Please write out the material below exactly as given.

■ ■ ■ ■ ■

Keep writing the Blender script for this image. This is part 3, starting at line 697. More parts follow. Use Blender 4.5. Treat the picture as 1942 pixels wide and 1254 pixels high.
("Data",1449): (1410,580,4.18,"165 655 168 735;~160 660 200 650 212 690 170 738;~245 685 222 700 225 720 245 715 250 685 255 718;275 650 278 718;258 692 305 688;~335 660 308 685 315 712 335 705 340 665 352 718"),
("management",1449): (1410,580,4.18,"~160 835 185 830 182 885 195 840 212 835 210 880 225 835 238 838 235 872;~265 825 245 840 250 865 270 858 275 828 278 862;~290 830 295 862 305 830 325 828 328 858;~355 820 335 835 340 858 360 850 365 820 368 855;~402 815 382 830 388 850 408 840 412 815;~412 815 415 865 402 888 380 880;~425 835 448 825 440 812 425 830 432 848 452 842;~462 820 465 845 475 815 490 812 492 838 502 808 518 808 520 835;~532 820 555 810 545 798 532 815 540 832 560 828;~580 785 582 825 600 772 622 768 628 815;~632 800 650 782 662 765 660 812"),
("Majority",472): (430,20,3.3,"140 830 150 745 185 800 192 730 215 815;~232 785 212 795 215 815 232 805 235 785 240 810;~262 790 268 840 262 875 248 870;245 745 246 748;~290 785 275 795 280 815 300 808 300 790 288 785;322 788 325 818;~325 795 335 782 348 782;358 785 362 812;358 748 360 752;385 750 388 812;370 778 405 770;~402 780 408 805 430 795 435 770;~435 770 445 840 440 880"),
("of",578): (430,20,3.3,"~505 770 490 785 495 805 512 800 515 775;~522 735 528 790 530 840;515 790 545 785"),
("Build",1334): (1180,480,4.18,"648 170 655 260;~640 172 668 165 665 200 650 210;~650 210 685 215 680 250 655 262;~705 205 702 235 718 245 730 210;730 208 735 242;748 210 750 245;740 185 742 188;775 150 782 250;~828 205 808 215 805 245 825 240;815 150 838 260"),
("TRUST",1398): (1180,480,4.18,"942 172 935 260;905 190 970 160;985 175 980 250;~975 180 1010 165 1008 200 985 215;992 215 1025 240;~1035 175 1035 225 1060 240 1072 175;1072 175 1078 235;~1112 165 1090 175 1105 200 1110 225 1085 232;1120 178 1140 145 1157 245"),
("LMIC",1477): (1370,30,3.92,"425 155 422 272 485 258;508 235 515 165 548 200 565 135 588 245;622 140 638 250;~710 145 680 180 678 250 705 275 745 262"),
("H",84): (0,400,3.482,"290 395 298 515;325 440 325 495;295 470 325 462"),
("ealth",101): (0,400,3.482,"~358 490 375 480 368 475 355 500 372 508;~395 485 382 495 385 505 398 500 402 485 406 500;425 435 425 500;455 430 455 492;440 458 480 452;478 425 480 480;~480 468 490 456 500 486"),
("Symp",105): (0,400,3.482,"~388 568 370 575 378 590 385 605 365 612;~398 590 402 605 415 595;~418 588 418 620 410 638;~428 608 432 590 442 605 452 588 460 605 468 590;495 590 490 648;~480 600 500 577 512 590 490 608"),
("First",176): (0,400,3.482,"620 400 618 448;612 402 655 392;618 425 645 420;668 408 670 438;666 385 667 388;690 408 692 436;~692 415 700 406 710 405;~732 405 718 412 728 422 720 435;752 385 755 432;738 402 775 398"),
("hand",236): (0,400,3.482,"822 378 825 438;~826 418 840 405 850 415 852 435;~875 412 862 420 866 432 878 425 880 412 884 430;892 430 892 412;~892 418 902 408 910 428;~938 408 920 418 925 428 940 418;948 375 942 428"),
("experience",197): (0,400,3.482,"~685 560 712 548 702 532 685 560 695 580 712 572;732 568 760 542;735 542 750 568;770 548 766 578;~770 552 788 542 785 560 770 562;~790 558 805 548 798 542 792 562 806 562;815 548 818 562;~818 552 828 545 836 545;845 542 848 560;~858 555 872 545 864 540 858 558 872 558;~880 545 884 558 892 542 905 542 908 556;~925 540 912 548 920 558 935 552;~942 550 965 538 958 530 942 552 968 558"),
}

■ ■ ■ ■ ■

The completed task:
Keep writing the Blender script for this image. This is part 3, starting at line 697. More parts follow. Use Blender 4.5. Treat the picture as 1942 pixels wide and 1254 pixels high.
("Data",1449): (1410,580,4.18,"165 655 168 735;~160 660 200 650 212 690 170 738;~245 685 222 700 225 720 245 715 250 685 255 718;275 650 278 718;258 692 305 688;~335 660 308 685 315 712 335 705 340 665 352 718"),
("management",1449): (1410,580,4.18,"~160 835 185 830 182 885 195 840 212 835 210 880 225 835 238 838 235 872;~265 825 245 840 250 865 270 858 275 828 278 862;~290 830 295 862 305 830 325 828 328 858;~355 820 335 835 340 858 360 850 365 820 368 855;~402 815 382 830 388 850 408 840 412 815;~412 815 415 865 402 888 380 880;~425 835 448 825 440 812 425 830 432 848 452 842;~462 820 465 845 475 815 490 812 492 838 502 808 518 808 520 835;~532 820 555 810 545 798 532 815 540 832 560 828;~580 785 582 825 600 772 622 768 628 815;~632 800 650 782 662 765 660 812"),
("Majority",472): (430,20,3.3,"140 830 150 745 185 800 192 730 215 815;~232 785 212 795 215 815 232 805 235 785 240 810;~262 790 268 840 262 875 248 870;245 745 246 748;~290 785 275 795 280 815 300 808 300 790 288 785;322 788 325 818;~325 795 335 782 348 782;358 785 362 812;358 748 360 752;385 750 388 812;370 778 405 770;~402 780 408 805 430 795 435 770;~435 770 445 840 440 880"),
("of",578): (430,20,3.3,"~505 770 490 785 495 805 512 800 515 775;~522 735 528 790 530 840;515 790 545 785"),
("Build",1334): (1180,480,4.18,"648 170 655 260;~640 172 668 165 665 200 650 210;~650 210 685 215 680 250 655 262;~705 205 702 235 718 245 730 210;730 208 735 242;748 210 750 245;740 185 742 188;775 150 782 250;~828 205 808 215 805 245 825 240;815 150 838 260"),
("TRUST",1398): (1180,480,4.18,"942 172 935 260;905 190 970 160;985 175 980 250;~975 180 1010 165 1008 200 985 215;992 215 1025 240;~1035 175 1035 225 1060 240 1072 175;1072 175 1078 235;~1112 165 1090 175 1105 200 1110 225 1085 232;1120 178 1140 145 1157 245"),
("LMIC",1477): (1370,30,3.92,"425 155 422 272 485 258;508 235 515 165 548 200 565 135 588 245;622 140 638 250;~710 145 680 180 678 250 705 275 745 262"),
("H",84): (0,400,3.482,"290 395 298 515;325 440 325 495;295 470 325 462"),
("ealth",101): (0,400,3.482,"~358 490 375 480 368 475 355 500 372 508;~395 485 382 495 385 505 398 500 402 485 406 500;425 435 425 500;455 430 455 492;440 458 480 452;478 425 480 480;~480 468 490 456 500 486"),
("Symp",105): (0,400,3.482,"~388 568 370 575 378 590 385 605 365 612;~398 590 402 605 415 595;~418 588 418 620 410 638;~428 608 432 590 442 605 452 588 460 605 468 590;495 590 490 648;~480 600 500 577 512 590 490 608"),
("First",176): (0,400,3.482,"620 400 618 448;612 402 655 392;618 425 645 420;668 408 670 438;666 385 667 388;690 408 692 436;~692 415 700 406 710 405;~732 405 718 412 728 422 720 435;752 385 755 432;738 402 775 398"),
("hand",236): (0,400,3.482,"822 378 825 438;~826 418 840 405 850 415 852 435;~875 412 862 420 866 432 878 425 880 412 884 430;892 430 892 412;~892 418 902 408 910 428;~938 408 920 418 925 428 940 418;948 375 942 428"),
("experience",197): (0,400,3.482,"~685 560 712 548 702 532 685 560 695 580 712 572;732 568 760 542;735 542 750 568;770 548 766 578;~770 552 788 542 785 560 770 562;~790 558 805 548 798 542 792 562 806 562;815 548 818 562;~818 552 828 545 836 545;845 542 848 560;~858 555 872 545 864 540 858 558 872 558;~880 545 884 558 892 542 905 542 908 556;~925 540 912 548 920 558 935 552;~942 550 965 538 958 530 942 552 968 558"),
}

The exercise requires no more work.